Dementsprechend war hier die Wertminderung von 750 EUR neben den Reparaturkosten in den von der Vollkaskoversicherung des Klägers erfassten Gesamtschaden mit aufzunehmen.

b) Der Kläger hat darüber hinaus auch Anspruch auf anteiligen Ersatz der Sachfolgeschäden:

Darunter fallen Mitwagenkosten in Höhe von 191,96 EUR,
die allgemeine Kostenpauschale in Höhe von 25,00 EUR,
insgesamt also Sachfolgeschäden in Höhe von 216,96 EUR.

Hiervon haben die Beklagten dem Kläger aufgrund der vorgenannten Haftungsquote 80 % zu erstatten, das sind 173,57 EUR.

Die Sachverständigenkosten in Höhe von 619,44 EUR sind bei dieser Kalkulation außer Betracht geblieben, weil sie ausweislich der Schadensaufstellung der Beklagten zu 1 vom 1. Februar 2005, die der Kläger selbst vorgelegt hat, abgetreten worden sind (Bl. 7 d. A.). Dem Kläger steht also insoweit kein Recht zu, diese
Position von den Beklagten einzufordern.

c) Der Kläger hat danach zunächst einen Gesamtanspruch in Höhe von
5.608,92 EUR
zzgl. 173,57 EUR,
zusammen also in Höhe von 5.782,49 EUR.

Hierauf hat die Beklagte zu 1 gezahlt: 4.858,92 EUR (Bl. 7 d. A.).

Für den Kläger verbleiben danach 923,57 EUR.

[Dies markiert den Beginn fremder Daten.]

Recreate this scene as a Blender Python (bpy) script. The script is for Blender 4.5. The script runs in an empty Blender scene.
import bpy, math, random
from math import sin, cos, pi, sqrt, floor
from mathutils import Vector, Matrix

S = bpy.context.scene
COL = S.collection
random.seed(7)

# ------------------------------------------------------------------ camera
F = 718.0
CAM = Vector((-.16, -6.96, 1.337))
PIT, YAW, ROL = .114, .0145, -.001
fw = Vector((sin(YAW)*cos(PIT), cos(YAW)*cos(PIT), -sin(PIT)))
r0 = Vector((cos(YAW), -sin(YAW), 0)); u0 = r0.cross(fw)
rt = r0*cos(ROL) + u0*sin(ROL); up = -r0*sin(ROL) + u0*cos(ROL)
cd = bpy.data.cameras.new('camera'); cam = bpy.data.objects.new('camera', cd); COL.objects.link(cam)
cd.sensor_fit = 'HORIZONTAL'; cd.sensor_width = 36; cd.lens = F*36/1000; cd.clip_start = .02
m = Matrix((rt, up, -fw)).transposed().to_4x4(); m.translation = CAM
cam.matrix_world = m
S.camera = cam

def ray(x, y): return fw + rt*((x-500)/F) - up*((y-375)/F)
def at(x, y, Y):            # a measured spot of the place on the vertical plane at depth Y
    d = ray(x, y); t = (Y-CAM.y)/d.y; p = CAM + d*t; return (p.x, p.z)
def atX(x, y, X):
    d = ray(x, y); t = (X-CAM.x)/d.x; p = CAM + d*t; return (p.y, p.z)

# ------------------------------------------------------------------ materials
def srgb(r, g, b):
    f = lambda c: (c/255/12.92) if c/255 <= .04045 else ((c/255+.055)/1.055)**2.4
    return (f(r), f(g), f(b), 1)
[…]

d) Der Kläger könnte demnach – rechnerisch – eine Zahlung von 2.487,33 EUR an seine Vollkaskoversicherung und darüber hinaus weiterer 923,57 EUR an sich verlangen, insgesamt also von 3.410,90 EUR. Mit dem Antrag zu 2 begehrt er allerdings nur eine Zahlung in Höhe von 793,20 EUR an sich (Bl. 98 d. A.). Damit war diesem Antrag insgesamt stattzugeben.

Die von dem Gesamtbetrag von 3.410,90 EUR noch verbleibenden 2.617,70 EUR haben die Beklagten als Gesamtschuldner an die Vollkaskoversicherung des Klägers im Rahmen des Schadensausgleiches zu erstatten (Antrag zu 1).

Zur abschließenden Verdeutlichung und „Kontrolle“: Der vom Kläger geltend gemachte Gesamtschaden beträgt 10.956,71 EUR (Bl. 7 d. A.). Abzüglich der darin enthaltenen, hier jedoch nicht anzusetzenden Sachverständigenkosten von 619,44 EUR ergibt sich ein ersatzfähiger Schaden von 10.377,27 EUR. Hiervon sind nach der o. a. Haftungsquote 80 % zu erstatten, d. h. 8.269,82 EUR (davon 8.096,25 EUR auf die Sachschäden und 173,57 EUR auf die Sachfolgeschäden). Die Beklagte zu 1 hat bereits 4.858,92 EUR gezahlt. Es verbleiben 3.410,90 EUR.

5. Die Kostenentscheidung beruht auf § 92 Abs. 1 ZPO.

Die Entscheidung über die vorläufige Vollstreckbarkeit folgt aus §§ 708 Nr. 10, 713 ZPO.

Gründe für die Zulassung der Revision gemäß § 543 Abs. 2 ZPO liegen nicht vor.